**Entries provided:**
————————
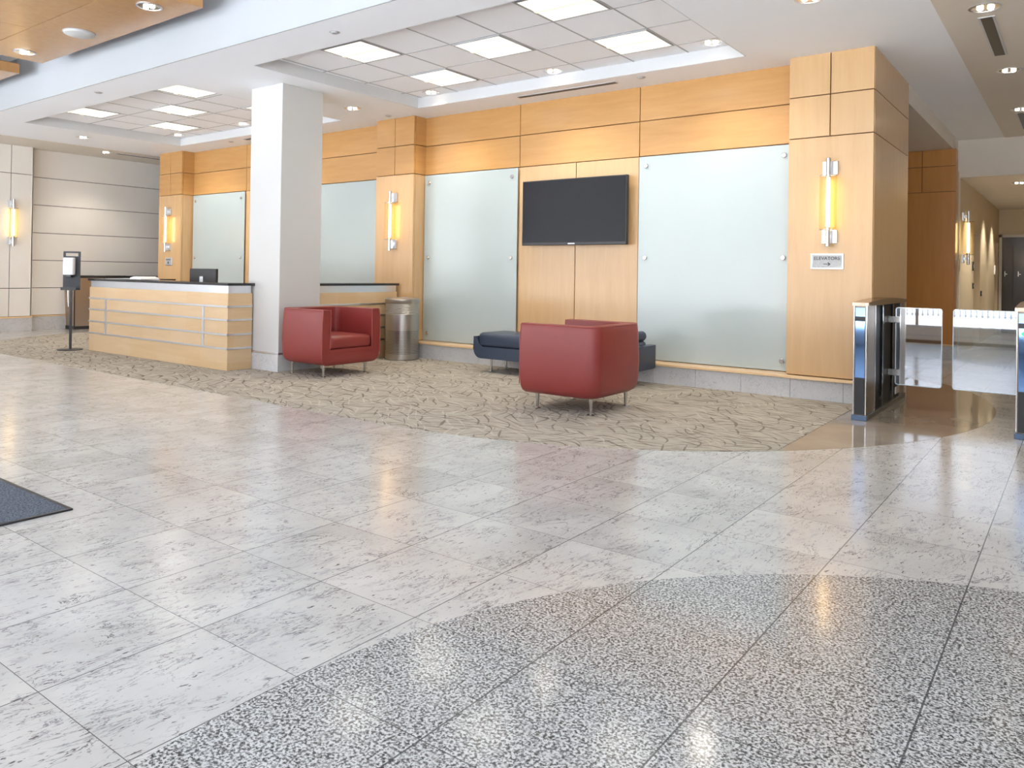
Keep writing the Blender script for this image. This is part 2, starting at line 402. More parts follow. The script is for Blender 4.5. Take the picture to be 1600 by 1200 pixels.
# troffers
tb = thing('ceiling_light', 'square recessed ceiling light', 'ceiling light', (0, 0, 0))
b = new_bm(); s = .30
for a in ((-s, s, -s, -s+.012), (-s, s, s-.012, s), (-s, -s+.012, -s, s), (s-.012, s, -s, s)): bx(b, *a, -.008, .01)
obj('frame', b, M_GRID, tb)
b = new_bm(); bx(b, -s+.012, s-.012, -s+.012, -.035, -.003, .01); bx(b, -s+.012, s-.012, .035, s-.012, -.003, .01)
obj('diffuser', b, M_TROFFER, tb)
b = new_bm(); prism(b, [(-.035, 0), (.035, 0), (.02, -.012), (-.02, -.012)], -s+.012, s-.012, 'X'); obj('centre_basket', b, mat('basket', (.8, .76, .68), .5, emis=(1, .9, .75), estr=.33), tb)
tro = [(-6.165, 5.565, 'nearest-left square ceiling light, at the left end of the right ceiling tray'),
       (-6.165, 6.855, 'square ceiling light at the wood-wall side of the right tray, left of centre'),
       (-4.90, 6.21, 'square ceiling light in the middle of the right ceiling tray'),
       (-3.635, 6.855, 'square ceiling light at the right end of the right tray, near the glass panel wall'),
       (-3.635, 5.565, 'square ceiling light cut by the top edge of the photo, right tray')]
tro2 = [(-12.0, 5.46, 'leftmost square ceiling light, front corner of the left tray'), (-9.42, 5.50, 'largest square light of the left tray, front side nearest the column'),
        (-10.72, 6.13, 'square ceiling light in the centre of the left ceiling tray'), (-12.0, 6.78, 'square ceiling light of the left tray nearest the far wood pilaster'),
        (-9.42, 6.83, 'square ceiling light half hidden behind the top of the white column')]
LA = []
for i, (x, y, l) in enumerate(tro+tro2):
    g_ = 'square lights in the right ceiling tray' if i < 5 else 'square lights in the left ceiling tray'
    al = bpy.data.lights.new('troffer_lamp', 'AREA'); al.shape = 'SQUARE'; al.size = .56; al.energy = 1.5; al.color = (1, .95, .87)
    ao = bpy.data.objects.new('troffer_lamp', al); COL.objects.link(ao); ao.location = (x, y, HR-.03)
    if i == 0: tb.location = (x, y, HR-.005); tb['label'] = l; tb['group'] = g_
    else: dup(tb, (x, y, HR-.005), None, l, g_)

# downlights
def spot(x, y, z, e, ang=110, blend=.6, col=(1, .92, .80), r=.10):
    L = bpy.data.lights.new('downlight_lamp', 'SPOT'); L.energy = e; L.spot_size = R(ang); L.spot_blend = blend; L.color = col; L.shadow_soft_size = r
    o = bpy.data.objects.new('downlight_lamp', L); COL.objects.link(o); o.location = (x, y, z); return o
dl = thing('downlight', 'round recessed downlight', 'downlight')
b = new_bm(); lathe(b, [(.098, -.001), (.118, -.001), (.118, -.006), (.100, -.008), (.098, -.001)], n=32, cap=False); obj('trim_ring', b, M_ALU, dl, 40)
b = new_bm(); lathe(b, [(.099, -.004), (.085, -.003), (.03, -.0015), (.001, -.001)], n=32, cap=False); obj('reflector', b, M_REFL, dl, 60)
for sgn in (-1, 1):
    b = new_bm(); lathe(b, [(.001, -.026), (.016, -.022), (.024, -.012), (.022, -.002)], c=(sgn*.036, sgn*.012, 0), n=16, cap=False); obj('bulb', b, M_BULB, dl, 60)
DLS = [(-7.93, 7.0, H, 'downlight in the flat ceiling just right of the white column top', 'w'),
       (-13.6, 6.07, H, 'downlight in the flat ceiling at the far left of the left tray', 'w'),
       (-14.95, 7.09, H-.006, 'small downlight beside the slot vent along the cream wall', 'w'),
       (-.647, 7.17, H-.008, 'large downlight at the top right corner above the slot vent', 'b'),
       (-.635, 9.44, H-.008, 'second downlight on the beige ceiling strip at right', 'b'),
       (-.656, 11.66, H-.008, 'third downlight on the beige ceiling strip, at right edge', 'b'),
       (-6.80, 7.33, HR, 'downlight at left end of the right tray against its white edge', 't'),
       (-4.90, 7.32, HR, 'downlight in the right tray above the slot vent', 't'),
       (-2.99, 7.29, HR, 'downlight at the right end of the right ceiling tray', 't'),
       (-12.67, 7.23, HR, 'downlight in the left tray beside its far corner', 't'),
       (-10.80, 7.25, HR, 'downlight in the left tray just left of the column', 't'),
       (-1.74, 6.20, H, 'downlight cut by the top edge of the photo above the right pilaster', 'w'),
       (-9.95, 3.77, 3.70, 'downlight in the wood ceiling panel near its left corner', 'p'),
       (-7.19, 3.79, 3.70, 'downlight in the wood ceiling panel near its right end', 'p'),
       (-.87, 15.27, 2.84, 'downlight in the corridor ceiling at the right edge', 'c')]
for i, (x, y, z, l, k) in enumerate(DLS):
    g_ = {'w': 'downlights in the flat white ceiling', 'b': 'downlights in the beige ceiling strip', 't': 'downlights in the ceiling trays', 'p': 'downlights in the wood ceiling panel', 'c': None}[k]
    if i == 0: dl.location = (x, y, z); dl['label'] = l; dl['group'] = g_
    else:
        c = dup(dl, (x, y, z), None, l, g_)
        if g_ is None and 'group' in c: del c['group']
    spot(x, y, z-.04, 36 if x == -14.95 else {'w': 36, 'b': 30, 't': 42, 'p': 36, 'c': 60}[k], 130 if k == 't' else 110)

# small sprinkler caps
sp = thing('sprinkler_cap', 'small round sprinkler cap', 'sprinkler')
b = new_bm(); lathe(b, [(.001, -.016), (.03, -.014), (.036, -.008), (.036, 0)], n=20, cap=False); obj('cap', b, mat('cap_grey', (.45, .45, .46), .4), sp, 40)
b = new_bm(); lathe(b, [(.038, -.001), (.05, -.001), (.05, -.004), (.038, -.004)], n=20, cap=False); obj('collar', b, M_WHITE, sp, 40)
for i, (x, y, l) in enumerate([(-5.55, 4.67, 'sprinkler cap between the bulkhead and the right tray, near the top'), (-9.96, 4.62, 'sprinkler cap in the ceiling strip above the left tray'),
                               (-7.88, 7.62, 'sprinkler cap next to the downlight right of the column'), (-3.95, 7.66, 'sprinkler cap above the wood wall right of the slot vent'),
                               (-11.8, 7.7, 'sprinkler cap above the far wood wall, left of the column')]):
    if i == 0: sp.location = (x, y, H); sp['label'] = l; sp['group'] = 'sprinkler caps in the white ceiling'
    else: dup(sp, (x, y, H), None, l, 'sprinkler caps in the white ceiling')

# slot vents
def vent(x0, x1, y0, y1, z, label, along='X', nslot=2):
    cx_, cy_ = (x0+x1)/2, (y0+y1)/2
    t = thing('slot_vent', label, 'vent', (cx_, cy_, z))
    a, c = (x1-x0)/2, (y1-y0)/2
    b = new_bm(); bx(b, -a, a, -c, c, -.006, .0); obj('frame', b, mat('vent_frame', (.55, .55, .56), .4), t)
    w_ = c if along == 'X' else a
    for k in range(nslot):
        p0 = -w_+(2*w_)*(k+.15)/nslot; p1 = -w_+(2*w_)*(k+.85)/nslot
        b = new_bm()
        if along == 'X': bx(b, -a+.01, a-.01, p0, p1, -.009, -.005)
        else: bx(b, p0, p1, -c+.01, c-.01, -.009, -.005)
        obj('slot', b, M_BLKP, t)
    return t
vent(-5.67, -4.28, 7.66, 7.74, H, 'long slot vent in the white ceiling above the television wall')
vent(-11.4, -10.1, 7.66, 7.74, H, 'slot vent above the far wood wall, half hidden by the column')
vent(-14.98, -14.90, 7.3, 8.7, H-.006, 'slot vent in the ceiling running along the cream left wall', 'Y')
vent(-.725, -.605, 7.43, 8.76, H-.008, 'wide dark slot vent between the two downlights on beige ceiling', 'Y', 1)
vent(-.725, -.605, 11.9, 13.2, H-.008, 'dark slot vent at the right edge beyond the third downlight', 'Y', 1)

# wood ceiling clouds
def cloud(x0, x1, y0, y1, z, th, label, seams):
    t = thing('wood_ceiling_panel', label, 'ceiling panel', ((x0+x1)/2, (y0+y1)/2, z), group='wood panels hung below the ceiling')
    cx_, cy_ = (x0+x1)/2, (y0+y1)/2
    b = new_bm()
    ys = [y0]+[s_[1] for s_ in seams if s_[0] == 'y']+[y1]
    g_ = .004
    for k in range(len(ys)-1):
        xs = [x0]+([s_[1] for s_ in seams if s_[0] == 'x' and s_[2] == k])+[x1]
        for q in range(len(xs)-1):
            bx(b, xs[q]-cx_+(g_ if q else 0), xs[q+1]-cx_-(g_ if q < len(xs)-2 else 0), ys[k]-cy_+(g_ if k else 0), ys[k+1]-cy_-(g_ if k < len(ys)-2 else 0), 0, th)
    obj('panel', b, M_CLOUD, t)
    b = new_bm(); bx(b, x0-cx_+.01, x1-cx_-.01, y0-cy_+.01, y1-cy_-.01, .01, th+.01); obj('core', b, M_REVEAL, t)
    for sx_ in (-1, 1):
        for sy_ in (-1, 1):
            b = new_bm(); cyl(b, sx_*(x1-x0)*.35, sy_*(y1-y0)*.35, th, HHI-z, .008, 8); obj('hanger_rod', b, M_STEEL, t)
    return t
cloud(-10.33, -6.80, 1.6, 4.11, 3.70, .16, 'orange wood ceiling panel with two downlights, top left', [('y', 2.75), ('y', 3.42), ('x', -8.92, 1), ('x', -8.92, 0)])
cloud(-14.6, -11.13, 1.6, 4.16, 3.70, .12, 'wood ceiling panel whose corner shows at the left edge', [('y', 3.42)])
t = thing('ceiling_disc', 'round white disc on the wood ceiling panel between two downlights', 'ceiling speaker', (-8.63, 3.79, 3.70))
b = new_bm(); lathe(b, [(.001, -.030), (.13, -.028), (.145, -.020), (.15, 0)], n=40, cap=False); obj('cover', b, M_WHITE, t, 40)
b = new_bm(); lathe(b, [(.150, -.0), (.158, -.0), (.158, -.006), (.150, -.006)], n=40, cap=False); obj('rim', b, M_GRID, t, 40)

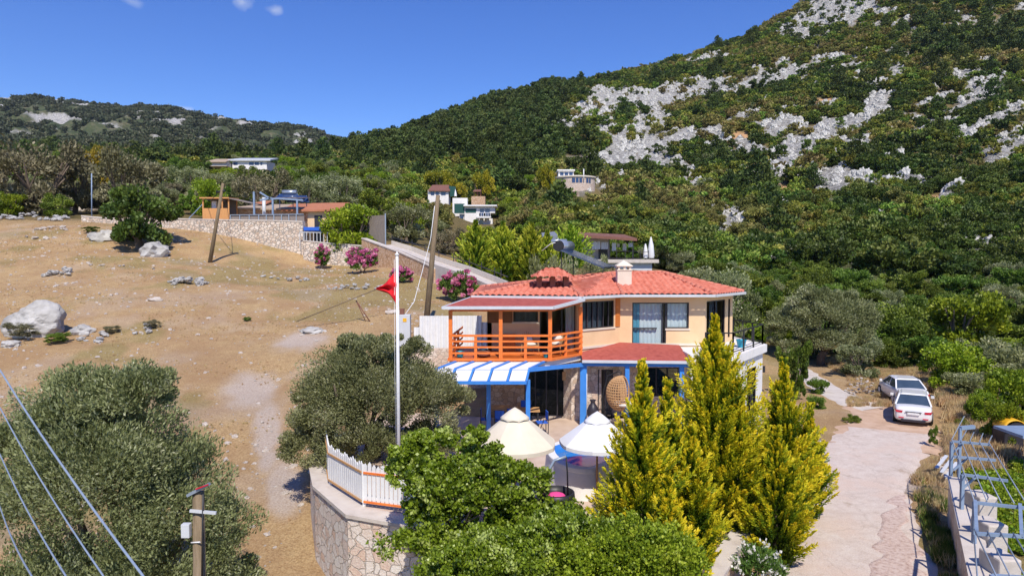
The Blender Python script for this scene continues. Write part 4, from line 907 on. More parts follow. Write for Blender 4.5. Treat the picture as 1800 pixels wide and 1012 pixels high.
pile(1690, 800, 40, 6, 10, 'rubble at the gate of the garden wall', 'pale block of rubble by the steel arbour', 10, .3, RT, 1)
pile(260, 580, 60, 6, 7, 'stones above the olive', 'grey stone beside a brown tuft above the olive tree', 11, .2)
pile(60, 422, 60, 4, 5, 'flat stones at the field top', 'flat whitish stone at the top left of the field', 12, .3, RT)
pile(215, 470, 160, 3, 8, 'loose stones in the field', 'small loose stone in the upper part of the dry field', 13, .06, RT)
# pebbles, grass
x = rs.uniform(-75, 2, 16000); y = 14+rs.random(16000)**1.3*66; u = x/y
k_ = (u > -.8) & (u < -.08-.0*y) & (fbm(x/5, y/5, 99, 3)+rs.random(len(x))*.5 > .62) & ~((x > -7.4) & (y < 38))
x, y = x[k_], y[k_]; stuff('field_pebbles', np.stack([x, y, H(x, y)+.01], 1), rs.random(len(x))*6.28, .05+.30*rs.random(len(x))**6+.05*rs.random(len(x)), rs.integers(0, 5, len(x)), RT, label='small pale stones strewn over the dry field', cat='pebbles')
def tuft(seed, mat, n=40, h=1.0):
    r = np.random.default_rng(seed); C = np.stack([r.normal(size=n)*.18, r.normal(size=n)*.18, np.full(n, .3*h)], 1); D = np.stack([r.normal(size=n)*.4, r.normal(size=n)*.4, np.ones(n)], 1)
    V, q_ = leaf_quads(C, D, h*(.5+.6*r.random(n)), .05, r); return np_mesh('tuft', V, q_, mat, np.repeat(r.random(n), 4))
TD = [tuft(i, M['drygrass']) for i in range(3)]; TGn = [tuft(10+i, M['greengrass']) for i in range(3)]
x = rs.uniform(-75, 2, 26000); y = 13+rs.random(26000)**1.2*72; u = x/y
k_ = (u > -.8) & (u < -.06) & (fbm(x/4.5, y/2.5, 101, 4) > .53) & ~((x > -7.2) & (y < 38)); x, y = x[k_], y[k_]
stuff('dry_grass', np.stack([x, y, H(x, y)], 1), rs.random(len(x))*6.28, .07+.10*rs.random(len(x)), rs.integers(0, 3, len(x)), TD, label='short straw-coloured grass over the sloping field', cat='grass')
x = rs.uniform(17, 34, 16000); y = rs.uniform(26, 56, 16000)
px_, py_ = to_px(x, y, np.full(len(x), -1.2))
k_ = (((px_ > 1640) & (y < 44)) | ((py_ < 722) & (px_ > 1490)) | ((py_ < 700) & (px_ > 1440) & (px_ > 1405+(py_-650)*1.9+60))) & ~((px_ > 1565) & (px_ < 1652) & (py_ > 690)) & (fbm(x/1.5, y/1.5, 105, 3) > .42) & ~((px_ < 1668) & (py_ > 716))
x, y = x[k_], y[k_]; stuff('tall_dry_grass', np.stack([x, y, H(x, y)], 1), rs.random(len(x))*6.28, .35+.55*rs.random(len(x))*sstep(1500, 1660, px_[k_]), rs.integers(0, 3, len(x)), TD, label='tall dry grass around the parked cars', cat='grass')
# verge of the road
x = rs.uniform(5, 20, 60000); y = rs.uniform(9, 28, 60000); px_, py_ = to_px(x, y, np.full(len(x), -1.2))
edge = np.interp(py_, [720, 790, 850, 930, 1012], [1650, 1652, 1600, 1622, 1648]); k_ = (px_ > edge+8) & (py_ > 760) & (x < 8.45+(y-11.4)*.56-.25) & (fbm(x/1.1, y/1.1, 107, 3) > .33)
x, y, pyk = x[k_], y[k_], py_[k_]; dry = rs.random(len(x)) < sstep(930, 830, pyk)*.85+.15
stuff('verge_grass', np.stack([x, y, np.full(len(x), -1.2)], 1), rs.random(len(x))*6.28,   .22+.34*rs.random(len(x)), np.where(dry, 0, 3)+rs.integers(0, 3, len(x)), TD+TGn, label='green and dry grass strip between the road and the garden wall', cat='grass')
px_, py_ = None, None
x = rs.uniform(8, 30, 9000); y = rs.uniform(8, 27, 9000); k_ = (x > 8.5+(y-11.4)*.56+.9) & (fbm(x/1.4, y/1.4, 109, 3) > .42); x, y = x[k_], y[k_]
GC = [crown_mesh('ground_leaves', [(0, 0, .2, .5, .5, .25)], 8, 160, .13, .09, M['bright'], 800+i, .4) for i in range(3)]
stuff('garden_ground_cover', np.stack([x, y, H(x, y)-.02], 1), rs.random(len(x))*6.28, .35+.45*rs.random(len(x)), rs.integers(0, 3, len(x)), GC, label='leafy green ground cover in the garden under the steel arbour', cat='ground cover')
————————
**The exercise:**
Filter the records above and return every line that holds the word "wide".

**Answer to this exercise:**
vent(-.725, -.605, 7.43, 8.76, H-.008, 'wide dark slot vent between the two downlights on beige ceiling', 'Y', 1)
The Blender Python script for this scene continues. Write part 4, from line 907 on. More parts follow. Write for Blender 4.5. Treat the picture as 1800 pixels wide and 1012 pixels high.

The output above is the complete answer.